批判でも同情でも更生でもなく「我慢できず覚醒してしまう」問題から考えることの重要性
お笑いコンビ、キングオブコメディの高橋健一が逮捕された件が大きな話題になっています。
東京都内の高校に忍び込んで女子生徒の制服などを盗んだ容疑で、自宅からは大型のポリ袋約70袋に入った制服など約600点が見つかったとのこと。

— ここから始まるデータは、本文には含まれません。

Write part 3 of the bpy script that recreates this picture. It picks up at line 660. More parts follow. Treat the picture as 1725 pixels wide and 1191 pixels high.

Twitterなどを眺めると、この件について、芸人仲間からは相方、今野浩喜に対する同情や、高橋に対する叱責、怒りのようなものが多数寄せられています。もちろん一般ユーザーからも、彼のTwitterには批判が殺到しています。
ダメだ。我慢できないから覚醒してくる。
— キングオブコメディ高橋 (@kincometakahash) 2015, 12月 18
ところで報道によると、驚くべきことに高橋は、「20年くらい前からやっていた。性的欲求を満たすためだった」と供述しているそうです。キングオブコメディの結成が2000年ですから、高橋にとってこうした犯行は、相方より付き合いが長いという笑えない笑い話がここにはあります。お笑いお養成所に通っていたときも、「エンタの神様」に出ていたときも、キング・オブ・コントで優勝したときも、相方と、そして「罪」との三人四脚だったのです。それぐらい根深い。
そういうことを考えていたら、元Uターンの土田晃之がラジオ番組で、被害者に対しての同情を示しつつ、高橋の問題を「治らない」と断言したそうです。この人もブレない。
土田は、普段の高橋について「全然普通のヤツ」だと語る一方、今回の事件のような傾向は「治らないよね。性癖ですもんね」と断言している。土田は、盗撮で逮捕されたタレントの田代まさしを例に挙げて、「こうなってくると難しいよねぇ。どうしたらいいのか」とこぼした。
音源も確認しました。たしかに言ってるんですよ。「治らない」って。
土田の視点が、ほかの凡百の芸人に優越しているように感じられるのは、この問題についてもはや道徳や、べき論といった視点から語ることを初めから放棄しているようにさえみえるところにあると思います。
起きたことが「悪い」ことには変わりありません。被害者は同情されるべきですし、場合によっては手あついケアも必要でしょう。
しかし重要なのは、そうしたよい/悪いという視点とはまた別のところで、ぶっ壊れた人間が「治らない」、あるいは治すことが難しいという視点を持つこと、そしてそれを踏まえた上での社会設計という視点を持つことです。
市井の人間には、性犯罪の再犯率の高さなど「性癖の問題の根深さ」はかなり共有されつつあります。ただ、こうしたことを視点を高橋と同じ芸能人が公言することこそが、意義深いのではないかと思いました。